Prince Charles may soon be worshipped by Pacific villagers from Tanna island, part of the archipelago nation of Vanuatu, following his father’s death, local leaders have told AFP reporters.
Worshippers from the villages of Yaohnanen and Yakel, who view the Queen’s husband as their “true Messiah,” will mourn their spiritual leader for the next 100 days in traditional style coupled with magic, while gathering around an ancient banyan tree and drinking intoxicating kava.
Local legend has it that Prince Philip was the embodiment of a powerful white-skinned spirit from the mountain who travelled overseas to marry a powerful woman. Vanuatu tribes learned about the duke’s life story from British colonists back in the 1960s and 70s – he fitted the image of the pale-skinned son of the mountain god, and so the Prince Philip Movement was born.

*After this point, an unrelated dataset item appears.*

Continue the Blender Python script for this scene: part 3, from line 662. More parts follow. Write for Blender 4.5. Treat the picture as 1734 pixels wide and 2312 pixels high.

This belief was reinforced when the duke visited Vanuatu in 1974 and met members of the movement, gifting them his portrait and posing for a photo with a pig-killing club.
Nothing can shake the movement's belief in the duke’s divinity and according to the head of the Tanna Council of Chiefs, Willie Lop, Prince Philip was also naturally “black.”
"Prince Philip is from Tanna. He rode his horse down to the south of the island, and leapt into the sea,” Willie Lop maintained to journalists, adding with confidence:
"Prince Philip is a black man. If he turned white, it happened in some other country. But Prince Philip is a black man."
Many on the island think that the prince will eventually make his way back to Vanuatu – a local leader called Albi says the prince's spirit his “left his body” but “it lives on.”
“It's too soon to say where it will reside," Chief Albi says.
But what Duke of Edinburgh failed to do during his lifetime was to actually visit the tiny volcanic island where so many now mourn his death. He did continue exchange letters and gifts with local tribes, though.
Prince Charles may succeed his father as a local divine being if the elders agree among themselves when the mourning period for Philip ends. They're hopeful his son might do what the duke did not and actually visit Tanna.
"We never got the chance to meet [Prince Philip] face to face like you and me right now," chief Jack Malia told reporters.
"If [Prince Charles] would agree to come some day, then he must come down here so that we can sit together and talk."
Prince Charles visited Port Vila in Vanuatu in 2018 and was appointed a Mal Menaringmanu during a colourful ceremony, which is a title given to an honorary chief who watches over the people - all the while drinking kava.